County officials must share budget pain
In the end, it probably would have taken a fairy godmother to bail DuPage County out of its budget crisis. But maybe she was too busy with other things to waste time waving her wand in Springfield to give the county a new cigarette tax. And now that there's no hope of tobacco tax money filling in the county's $20 million budget hole, the doomsday DuPage County has been predicting has dawned.
DuPage County Board Chairman Robert Schillerstrom said programs must be cut and more than 200 employees could lose their jobs. Many to be laid off work in public safety.
This has brought grim predictions of grave setbacks in prosecuting criminals and fighting crime from DuPage County State's Attorney Joseph Birkett and DuPage County Sheriff John Zaruba. This can't be allowed to happen, though Birkett and Zaruba were not very vocal in lobbying for a cigarette tax that would have provided millions in public safety dollars.

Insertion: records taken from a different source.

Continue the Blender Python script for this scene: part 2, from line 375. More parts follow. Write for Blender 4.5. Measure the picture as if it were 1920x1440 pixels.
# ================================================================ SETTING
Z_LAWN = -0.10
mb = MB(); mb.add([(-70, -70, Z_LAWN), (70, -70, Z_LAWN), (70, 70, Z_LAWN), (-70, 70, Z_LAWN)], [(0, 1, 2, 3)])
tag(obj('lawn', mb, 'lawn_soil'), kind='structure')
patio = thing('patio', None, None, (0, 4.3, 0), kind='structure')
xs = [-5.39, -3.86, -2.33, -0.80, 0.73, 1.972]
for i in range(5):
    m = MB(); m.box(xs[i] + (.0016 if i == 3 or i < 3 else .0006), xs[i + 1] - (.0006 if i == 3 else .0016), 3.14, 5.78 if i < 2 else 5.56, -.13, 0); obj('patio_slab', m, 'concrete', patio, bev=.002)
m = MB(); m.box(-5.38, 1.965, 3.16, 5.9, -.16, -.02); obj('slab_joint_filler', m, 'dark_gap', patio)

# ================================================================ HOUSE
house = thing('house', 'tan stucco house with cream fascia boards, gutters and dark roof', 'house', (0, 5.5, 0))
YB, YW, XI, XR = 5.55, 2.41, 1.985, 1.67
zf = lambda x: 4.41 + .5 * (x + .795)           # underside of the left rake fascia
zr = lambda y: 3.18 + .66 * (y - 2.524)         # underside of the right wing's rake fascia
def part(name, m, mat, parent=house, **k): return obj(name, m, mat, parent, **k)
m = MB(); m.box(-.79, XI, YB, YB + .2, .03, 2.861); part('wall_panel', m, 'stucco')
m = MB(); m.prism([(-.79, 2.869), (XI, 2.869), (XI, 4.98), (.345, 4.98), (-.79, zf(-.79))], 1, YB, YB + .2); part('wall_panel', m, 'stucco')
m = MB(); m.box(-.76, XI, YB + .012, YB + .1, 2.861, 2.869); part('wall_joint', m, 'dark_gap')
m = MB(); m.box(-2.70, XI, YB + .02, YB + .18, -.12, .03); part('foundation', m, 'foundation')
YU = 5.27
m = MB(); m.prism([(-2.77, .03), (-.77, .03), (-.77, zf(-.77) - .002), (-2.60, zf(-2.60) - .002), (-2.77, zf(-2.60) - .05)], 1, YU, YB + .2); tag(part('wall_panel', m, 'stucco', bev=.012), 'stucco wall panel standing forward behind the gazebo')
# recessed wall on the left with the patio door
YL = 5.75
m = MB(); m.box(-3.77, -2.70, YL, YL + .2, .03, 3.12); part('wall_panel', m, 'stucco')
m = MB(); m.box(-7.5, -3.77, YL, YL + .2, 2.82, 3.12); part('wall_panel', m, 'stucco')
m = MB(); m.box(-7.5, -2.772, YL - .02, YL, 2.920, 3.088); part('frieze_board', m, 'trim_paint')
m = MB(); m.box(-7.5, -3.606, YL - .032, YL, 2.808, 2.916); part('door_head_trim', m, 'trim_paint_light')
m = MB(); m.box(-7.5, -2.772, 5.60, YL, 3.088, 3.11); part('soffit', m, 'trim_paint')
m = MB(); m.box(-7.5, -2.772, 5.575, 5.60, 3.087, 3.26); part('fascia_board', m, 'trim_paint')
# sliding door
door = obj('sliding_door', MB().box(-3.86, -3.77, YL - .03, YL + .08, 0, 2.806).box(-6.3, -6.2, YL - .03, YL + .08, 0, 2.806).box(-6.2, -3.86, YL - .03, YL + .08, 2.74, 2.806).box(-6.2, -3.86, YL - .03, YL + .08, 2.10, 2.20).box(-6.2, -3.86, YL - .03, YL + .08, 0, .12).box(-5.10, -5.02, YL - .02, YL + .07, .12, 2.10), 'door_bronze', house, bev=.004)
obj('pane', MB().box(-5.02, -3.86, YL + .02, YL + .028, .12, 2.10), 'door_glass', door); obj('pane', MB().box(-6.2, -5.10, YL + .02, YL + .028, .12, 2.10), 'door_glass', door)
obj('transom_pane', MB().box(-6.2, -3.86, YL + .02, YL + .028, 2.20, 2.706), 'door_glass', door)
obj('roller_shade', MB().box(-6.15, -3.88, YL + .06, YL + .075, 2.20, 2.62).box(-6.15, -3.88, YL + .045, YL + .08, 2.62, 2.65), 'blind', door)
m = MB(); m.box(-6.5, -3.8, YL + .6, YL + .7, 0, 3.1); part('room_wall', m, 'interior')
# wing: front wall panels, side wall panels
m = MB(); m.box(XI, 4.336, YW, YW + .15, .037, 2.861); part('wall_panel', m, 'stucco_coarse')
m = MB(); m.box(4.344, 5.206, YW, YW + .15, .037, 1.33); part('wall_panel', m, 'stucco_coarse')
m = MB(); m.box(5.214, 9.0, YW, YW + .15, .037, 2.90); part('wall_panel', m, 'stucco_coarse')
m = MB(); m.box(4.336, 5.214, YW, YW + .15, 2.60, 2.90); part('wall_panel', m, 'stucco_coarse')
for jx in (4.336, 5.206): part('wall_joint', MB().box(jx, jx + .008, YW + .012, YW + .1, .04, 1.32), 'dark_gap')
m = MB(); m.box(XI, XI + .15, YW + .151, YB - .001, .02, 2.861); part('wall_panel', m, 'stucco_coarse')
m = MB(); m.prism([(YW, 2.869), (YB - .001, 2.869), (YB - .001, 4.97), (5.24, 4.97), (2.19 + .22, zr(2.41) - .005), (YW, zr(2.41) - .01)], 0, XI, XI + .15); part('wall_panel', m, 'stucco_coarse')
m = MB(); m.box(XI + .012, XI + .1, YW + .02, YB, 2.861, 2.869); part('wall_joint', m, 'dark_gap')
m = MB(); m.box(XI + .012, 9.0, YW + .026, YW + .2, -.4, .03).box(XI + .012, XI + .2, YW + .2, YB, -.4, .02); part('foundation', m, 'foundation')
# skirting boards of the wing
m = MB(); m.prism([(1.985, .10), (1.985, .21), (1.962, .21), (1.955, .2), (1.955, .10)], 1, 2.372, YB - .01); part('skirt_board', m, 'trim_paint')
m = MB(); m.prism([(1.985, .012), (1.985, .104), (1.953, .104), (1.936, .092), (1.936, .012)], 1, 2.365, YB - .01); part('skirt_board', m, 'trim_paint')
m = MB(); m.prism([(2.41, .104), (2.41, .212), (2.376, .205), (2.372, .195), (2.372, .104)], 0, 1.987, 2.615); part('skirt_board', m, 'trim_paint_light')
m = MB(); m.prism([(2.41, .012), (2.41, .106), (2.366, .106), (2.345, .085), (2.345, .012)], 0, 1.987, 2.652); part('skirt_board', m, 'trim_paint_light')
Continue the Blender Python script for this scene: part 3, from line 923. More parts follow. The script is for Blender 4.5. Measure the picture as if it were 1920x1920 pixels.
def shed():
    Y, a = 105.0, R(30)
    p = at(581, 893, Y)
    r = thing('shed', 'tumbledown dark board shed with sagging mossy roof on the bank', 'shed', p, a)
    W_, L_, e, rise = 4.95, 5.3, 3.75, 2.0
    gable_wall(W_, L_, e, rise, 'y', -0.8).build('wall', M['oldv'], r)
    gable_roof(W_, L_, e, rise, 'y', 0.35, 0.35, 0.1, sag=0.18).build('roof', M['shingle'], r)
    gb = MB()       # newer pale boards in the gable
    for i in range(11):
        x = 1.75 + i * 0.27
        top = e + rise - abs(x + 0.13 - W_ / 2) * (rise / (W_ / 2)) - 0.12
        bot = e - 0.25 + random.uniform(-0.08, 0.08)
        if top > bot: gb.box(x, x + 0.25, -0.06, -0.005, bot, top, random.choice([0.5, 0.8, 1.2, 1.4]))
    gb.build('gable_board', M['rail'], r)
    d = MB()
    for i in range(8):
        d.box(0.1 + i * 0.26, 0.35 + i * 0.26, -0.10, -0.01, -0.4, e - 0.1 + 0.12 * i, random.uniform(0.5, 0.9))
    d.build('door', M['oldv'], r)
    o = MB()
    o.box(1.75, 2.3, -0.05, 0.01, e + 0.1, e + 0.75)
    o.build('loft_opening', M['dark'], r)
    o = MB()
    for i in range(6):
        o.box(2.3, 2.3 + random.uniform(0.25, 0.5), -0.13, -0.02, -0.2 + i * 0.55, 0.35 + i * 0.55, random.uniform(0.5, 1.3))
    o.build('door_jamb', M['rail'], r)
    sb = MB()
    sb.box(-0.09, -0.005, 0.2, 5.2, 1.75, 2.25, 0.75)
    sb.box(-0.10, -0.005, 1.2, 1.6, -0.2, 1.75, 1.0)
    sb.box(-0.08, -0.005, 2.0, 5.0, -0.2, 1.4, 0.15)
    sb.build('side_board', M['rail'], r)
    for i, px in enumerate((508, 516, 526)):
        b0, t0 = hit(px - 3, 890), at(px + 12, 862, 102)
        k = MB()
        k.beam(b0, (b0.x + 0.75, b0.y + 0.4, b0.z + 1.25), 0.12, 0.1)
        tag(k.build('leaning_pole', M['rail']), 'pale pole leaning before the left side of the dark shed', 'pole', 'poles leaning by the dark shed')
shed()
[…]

But to their credit, they have offered a way to prevent deep budget cuts. Go to taxpayers with a request for approval of a quarter-point increase in the county sales tax on nonessential goods and services. Not a bad idea. A sales tax is more a progressive tax, is easy to collect and provides a steady stream of income. But we, like voters, will wait for the details. And even if voters agree to any sales tax hike on the ballot in February, it would come too late to end the crisis at hand.
We do know this. Before one new dime is collected, or one person is laid off, or health care for children and women is eliminated, or cultural, environmental and education programs are cut, county executives who have failed to find a way out of this fiscal mess must make a sacrifice of their own. The DuPage County Board and its chairman must cut perks and generous pensions and salaries instead of merely discussing the possibility.
They knew for a long time that this fiscal crisis was coming. They knew it when they kept cutting property taxes. A commendable move, certainly, but not at the point where it became financially unwise to do so.
They knew it when they started running out of all that money they squeezed out of the DuPage Water Commission. They knew that was only a temporary fiscal fix. So what did they decide was the best next step? Seeking a cigarette tax that had to be approved by two houses of the legislature and a governor on record as opposing tax hikes. Why not have asserted local control over finances by looking for voter approval of a sales tax hike before the budget crisis, or even a referendum on home rule?
And for all this, board members believe they are earning their yearly salary of $48,620 -- up from $27,717 annually 10 years ago and set to increase to $53,645 in three years. And is the board chairman OK with his yearly pay of $110,150, rising to $121,540 by 2010? Keep in mind this compensation doesn't include income from committee bonuses, and later, in retirement, from a lucrative pension package.
People are going to be hurt by this budget crisis. The county board and its chairman shouldn't be spared the pain.